Cela permettra d’augmenter la connaissance des gisements et de prolonger significativement la vie de la mine dans ces pays. Nous resterons ouverts également pour identifier des potentiels dans les pays où il existe des métaux critiques pour la transformation énergétique.
Afin de rentabiliser les lourds investissements effectués, le groupe va déployer le standard Eramet Production System pour augmenter l’efficience et la productivité des actifs. Un pilote est déjà en cours au Gabon chez Comilog.
Le groupe va poursuivre ses investissements dans les projets en cours, notamment la nouvelle mine de manganèse à Comilog, le Plan de Remise à Niveau (PRN) et le Plan d’Augmentation de la Capacité (PAC) de la voie ferrée de la Setrag au Gabon, la phase 2 de l’extension de la mine, et la centrale d’énergie solaire chez Grande Côte Opérations au Sénégal.
Au Cameroun, quatre années d’études de faisabilité technique et environnementale ont révélé que la rentabilité économique du projet d’exploitation du site d’Akonolinga pour la production de rutile n’a pas pu être mise en évidence du fait des investissements très coûteux nécessaires pour la mise en place d’un projet industriel responsable. L’exploitation du gisement créerait en effet un risque trop élevé pour les écosystèmes et le cadre de vie des populations locales.
« Au Cameroun, quatre années d’études de faisabilité technique et environnementale ont révélé que la rentabilité économique du projet d’exploitation du site d’Akonolinga pour la production de rutile n’a pas pu être mise en évidence. »
Par conséquent, le groupe a décidé de ne pas poursuivre ce projet. Nous allons procéder à une démobilisation progressive, conformément à un calendrier convenu avec les autorités camerounaises, en prenant en considération tous les aspects légaux et sociaux convenus.
AE : Que pensez-vous du secteur minier africain dans son ensemble ? Est-il suffisamment préparé à faire face aux nouveaux enjeux du marché mondial des métaux ?
LT : Le continent africain peut prendre sa place dans la nouvelle carte géopolitique des métaux qui se dessine, moyennant des préalables comme la stabilité politique, juridique et règlementaire des pays et une amélioration des codes et pratiques miniers.

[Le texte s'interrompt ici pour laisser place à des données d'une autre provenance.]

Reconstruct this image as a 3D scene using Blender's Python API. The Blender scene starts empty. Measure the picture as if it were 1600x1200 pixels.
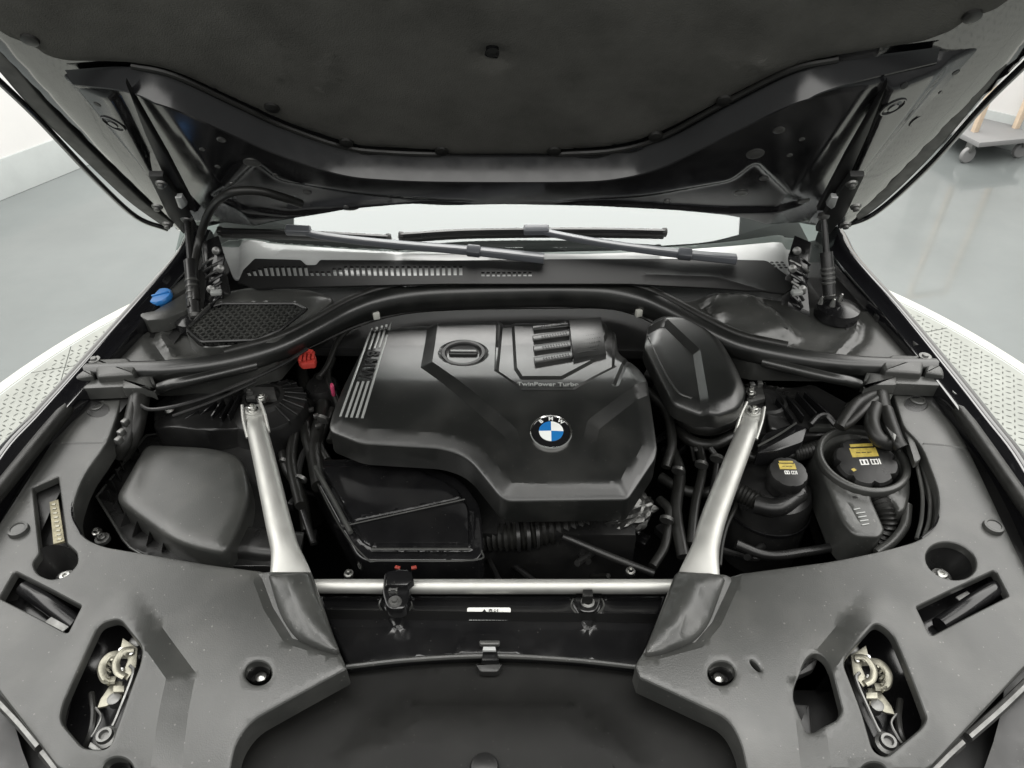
import bpy, bmesh, math, random
import numpy as np
from mathutils import Vector, Matrix
from mathutils.geometry import delaunay_2d_cdt
random.seed(7); rng = np.random.RandomState(7)
R = math.radians
S = bpy.context.scene
COL = S.collection

# ------------------------------------------------------------------ camera
CAM = Vector((0.042, 0.0, 1.75)); PITCH = R(38.5); YAW = R(0.9); FPX = 1130.0
cd = bpy.data.cameras.new('camera'); cam = bpy.data.objects.new('camera', cd); COL.objects.link(cam)
cam.location = CAM; cam.rotation_euler = (math.pi/2-PITCH, 0, YAW)
cd.sensor_width = 36; cd.lens = 36*FPX/1600; cd.clip_start = 0.02; cd.clip_end = 200
S.camera = cam
# ------------------------------------------------------------------ world and lamps
w = bpy.data.worlds.new('World'); S.world = w; w.use_nodes = True
bg = w.node_tree.nodes['Background']; bg.inputs[0].default_value = (0.84, 0.86, 0.84, 1); bg.inputs[1].default_value = 0.28
def area(name, loc, size, power, rot=(0,0,0), col=(1,.985,.95)):
    l = bpy.data.lights.new(name, 'AREA'); l.shape = 'RECTANGLE'; l.size, l.size_y = size; l.energy = power; l.color = col
    o = bpy.data.objects.new(name, l); COL.objects.link(o); o.location = loc; o.rotation_euler = rot
    return o
area('ceiling_softbox', (0.02, 3.9, 3.3), (2.9, 7.0), 480)
area('ceiling_softbox_left', (-3.2, 2.4, 3.3), (2.7, 6.4), 215)
area('ceiling_softbox_right', (3.2, 2.4, 3.3), (2.7, 6.4), 215)
area('ceiling_softbox_front', (0.0, -1.3, 3.3), (6.4, 2.2), 115)
S.view_settings.view_transform = 'Standard'; S.view_settings.look = 'None'
S.view_settings.exposure = 0.06; S.view_settings.gamma = 1.0; S.view_settings.use_curve_mapping = False

# ------------------------------------------------------------------ pixel rays -> points on real planes
_M = cam.rotation_euler.to_matrix()
def ray(px, py):
    return (_M @ Vector(((px-800)/FPX, (600-py)/FPX, -1.0))).normalized()
class Frame:
    """A plane in the place: origin, two axes and the normal."""
    def __init__(s, o, U, V):
        s.o = Vector(o); s.U = Vector(U).normalized(); s.V = Vector(V).normalized(); s.N = s.U.cross(s.V).normalized()
    def hit(s, px, py, w=0.0):
        d = ray(px, py); t = (s.o + s.N*w - CAM).dot(s.N)/d.dot(s.N)
        return CAM + d*t
    def uv(s, px, py, w=0.0):
        p = s.hit(px, py, w) - s.o
        return (p.dot(s.U), p.dot(s.V))
    def P(s, u, v, w=0.0):
        return s.o + s.U*u + s.V*v + s.N*w
def FZ(z, sy=0.0, sx=0.0, y0=0.9):
    return Frame((0, y0, z), (1, 0, sx), (0, 1, sy)) if not (sx and sy) else Frame((0, y0, z), (1, 0, sx), (0, 1, sy))
def W(px, py, z):
    d = ray(px, py); return CAM + d*((z-CAM.z)/d.z)

# ------------------------------------------------------------------ materials
MATS = {}
def mat(name, col, rough=.5, metal=0., spec=.5, bump=0., bscale=400., var=0., vscale=8., rvar=0., coat=0., dust=0., dscale=260., bdist=.0003):
    m = bpy.data.materials.new(name); m.use_nodes = True; nt = m.node_tree; N = nt.nodes; L = nt.links
    b = N['Principled BSDF']
    b.inputs['Base Color'].default_value = (*col, 1); b.inputs['Roughness'].default_value = rough
    b.inputs['Metallic'].default_value = metal; b.inputs['Specular IOR Level'].default_value = spec
    b.inputs['Coat Weight'].default_value = coat; b.inputs['Coat Roughness'].default_value = .04
    tc = N.new('ShaderNodeTexCoord')
    if var or rvar:
        n = N.new('ShaderNodeTexNoise'); n.inputs['Scale'].default_value = vscale; n.inputs['Detail'].default_value = 6; n.inputs['Roughness'].default_value = .62
        L.new(tc.outputs['Object'], n.inputs['Vector'])
        if var:
            r = N.new('ShaderNodeMapRange'); r.inputs[1].default_value = .3; r.inputs[2].default_value = .7
            r.inputs[3].default_value = 1-var; r.inputs[4].default_value = 1+var
            L.new(n.outputs['Fac'], r.inputs[0])
            mx = N.new('ShaderNodeVectorMath'); mx.operation = 'SCALE'; mx.inputs[0].default_value = col
            L.new(r.outputs[0], mx.inputs['Scale']); L.new(mx.outputs[0], b.inputs['Base Color'])
        if rvar:
            n2 = N.new('ShaderNodeTexNoise'); n2.inputs['Scale'].default_value = vscale*2.3; n2.inputs['Detail'].default_value = 5
            L.new(tc.outputs['Object'], n2.inputs['Vector'])
            r = N.new('ShaderNodeMapRange'); r.inputs[1].default_value = .3; r.inputs[2].default_value = .7
            r.inputs[3].default_value = max(.02, rough-rvar); r.inputs[4].default_value = rough+rvar
            L.new(n2.outputs['Fac'], r.inputs[0]); L.new(r.outputs[0], b.inputs['Roughness'])
    if dust:                                          # lint and dust lying on the surface
        prev = b.inputs['Base Color'].links[0].from_socket if b.inputs['Base Color'].links else None
        nv = N.new('ShaderNodeTexVoronoi'); nv.inputs['Scale'].default_value = dscale; L.new(tc.outputs['Object'], nv.inputs['Vector'])
        nm = N.new('ShaderNodeTexNoise'); nm.inputs['Scale'].default_value = 14; nm.inputs['Detail'].default_value = 4; L.new(tc.outputs['Object'], nm.inputs['Vector'])
        sz = N.new('ShaderNodeMath'); sz.operation = 'MULTIPLY'; sep = N.new('ShaderNodeSeparateColor'); L.new(nv.outputs['Color'], sep.inputs[0])
        th = N.new('ShaderNodeMapRange'); th.inputs[1].default_value = .93; th.inputs[2].default_value = 1.0; th.inputs[3].default_value = 0; th.inputs[4].default_value = .34; L.new(sep.outputs[0], th.inputs[0])
        lt_ = N.new('ShaderNodeMath'); lt_.operation = 'LESS_THAN'; L.new(nv.outputs['Distance'], lt_.inputs[0]); L.new(th.outputs[0], lt_.inputs[1])
        r2 = N.new('ShaderNodeMapRange'); r2.inputs[1].default_value = .45; r2.inputs[2].default_value = .75; r2.inputs[3].default_value = 0; r2.inputs[4].default_value = .35*dust; L.new(nm.outputs['Fac'], r2.inputs[0])
        ad = N.new('ShaderNodeMath'); ad.operation = 'MULTIPLY_ADD'; L.new(lt_.outputs[0], ad.inputs[0]); ad.inputs[1].default_value = dust; L.new(r2.outputs[0], ad.inputs[2])
        mxd = N.new('ShaderNodeMix'); mxd.data_type = 'RGBA'; mxd.clamp_factor = True; L.new(ad.outputs[0], mxd.inputs['Factor'])
        mxd.inputs['A'].default_value = (*col, 1); mxd.inputs['B'].default_value = (.22,.215,.20,1)
        if prev: L.new(prev, mxd.inputs['A'])
        L.new(mxd.outputs['Result'], b.inputs['Base Color'])
    if bump:
        n = N.new('ShaderNodeTexNoise'); n.inputs['Scale'].default_value = bscale; n.inputs['Detail'].default_value = 2
        L.new(tc.outputs['Object'], n.inputs['Vector'])
        bp = N.new('ShaderNodeBump'); bp.inputs['Strength'].default_value = bump; bp.inputs['Distance'].default_value = bdist
        L.new(n.outputs['Fac'], bp.inputs['Height']); L.new(bp.outputs[0], b.inputs['Normal'])
    MATS[name] = m
    return m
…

C’est à l’Afrique elle-même de définir le rôle qu’elle veut occuper dans la chaîne de valeur de l’industrie minière et de se donner les moyens d’attirer les investissements qui lui permettront d’occuper cette place.
(1)La lixiviation acide à haute pression (HPAL) est un procédé utilisé pour extraire le nickel et le cobalt des gisements de minerai de latérite. Ce procédé utilise de l’acide sulfurique pour séparer le nickel et le cobalt du minerai de latérite.